Who was your best opponent?

Bobby Moore. A real gentleman. Footballers today play well once every three or four weeks; Moore played well every Saturday.

What was the best advice you received?

My older brother Cyril, who played for Tottenham, once said, ‘Football is better than going down the pit’. I never forgot that. My father was a miner, so too were my friends. I was supposed to be one at 16 had I not had an eye for a ball.

What was the worst thing about being a footballer?
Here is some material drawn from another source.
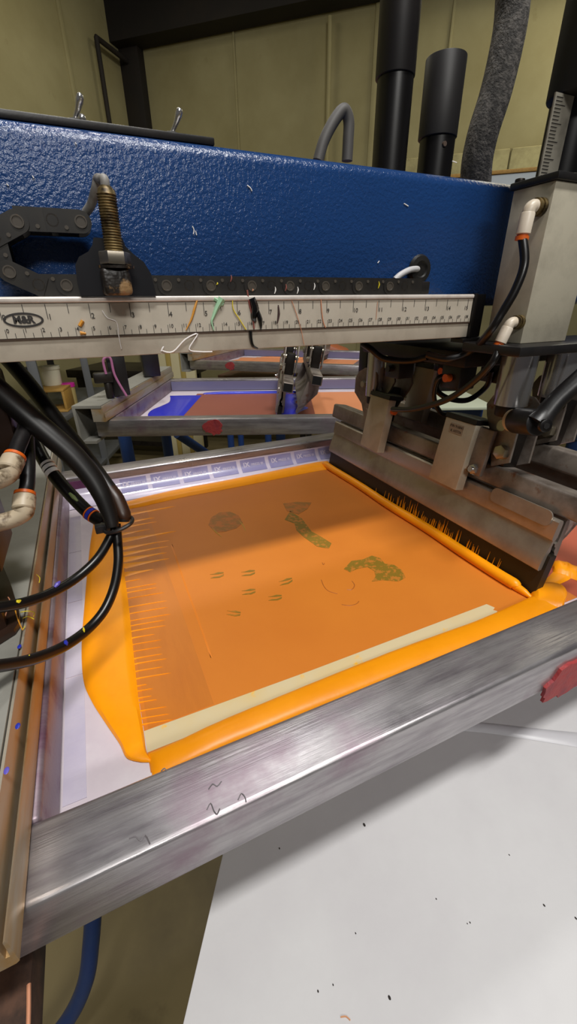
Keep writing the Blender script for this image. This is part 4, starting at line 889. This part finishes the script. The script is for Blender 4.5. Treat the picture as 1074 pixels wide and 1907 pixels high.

Well, from the age of 17 to 23, I wasn’t a nice person. I was a very arrogant individual. I was a loner. Think about it: I came from a mining village in Yorkshire and then, all of a sudden, I’m in the Wolves first team, in the England under-23 side, with my name in the paper and on television. Some people can take it, some can’t. I was an arrogant so-and-so. I can’t blame anybody but myself.

Why did you retire from football at the age of 23?

One day I received a knock on my door from two Jehovah’s Witnesses. I invited them in and said to this gentleman, who I’d never met before, ‘Why did my dad and two sisters — who’d done nowt wrong — die?’ He answered that question. He then answered other questions which I’d never had answered before. I listened to what they said and thought, ‘Yes, that makes sense’. My wife wasn’t happy at first but, as time went on, she started to look into it with me. Before that, I was an atheist. When I started looking into the Bible, I learnt that ‘all men are [created] equal’. I’m no better than anybody else but when I put a football shirt on, there was a difference. People began to worship me, idolise me. They treated me differently to an ordinary person. Now I am just an ordinary fellow. And I’m happy with that.

What was the response when you retired?

My mother was upset. Very angry, in fact. The biggest problem was me becoming a Jehovah’s Witness. That’s what people couldn’t cope with. Everybody — players, family, Wolves supporters — said, ‘He’ll be back in six months’. I played my last game 40 years ago today. Wolves put my strip out for about a year and sent me a contract for 10 years. They thought I would re-sign. But I knew what I was doing. People like Sinatra retire but come back because they haven’t made the right decision. I did.

Have you regretted your decision?

There hasn’t been one day in 40 years where I have turned around and said to myself, my wife or my friends, ‘I wish I hadn’t packed up football’. It’s the best decision that I’ve ever made. I’m content with life. When I look at my standard of living and how it has dropped over the years, it doesn’t matter. I have my health. I’m still married — and if I had carried on playing football I wouldn’t have been!

Where are you now?

All footballers from the past are really thick. None of us knew, for example, how to order a paper, change a car tyre or obtain an MOT because we had it all done for us. When I gave up football I worried. ‘What am I going to do?’ So, initially, I started delivering milk to schools at four o’clock in the morning. I also cleaned windows and worked in a tile shop. Then, about 10 years ago, I joined Marks & Spencer in Wolverhampton as a warehouse lad. I couldn’t do nowt else in life apart from play football. I’ve been married to Jean for more than 40 years and we have no children. When I retire next year I will spend more time preaching. Basically I work, preach, read the Bible and go to Jehovah's Witnesses meetings. That’s my life and I’m dead chuffed with it.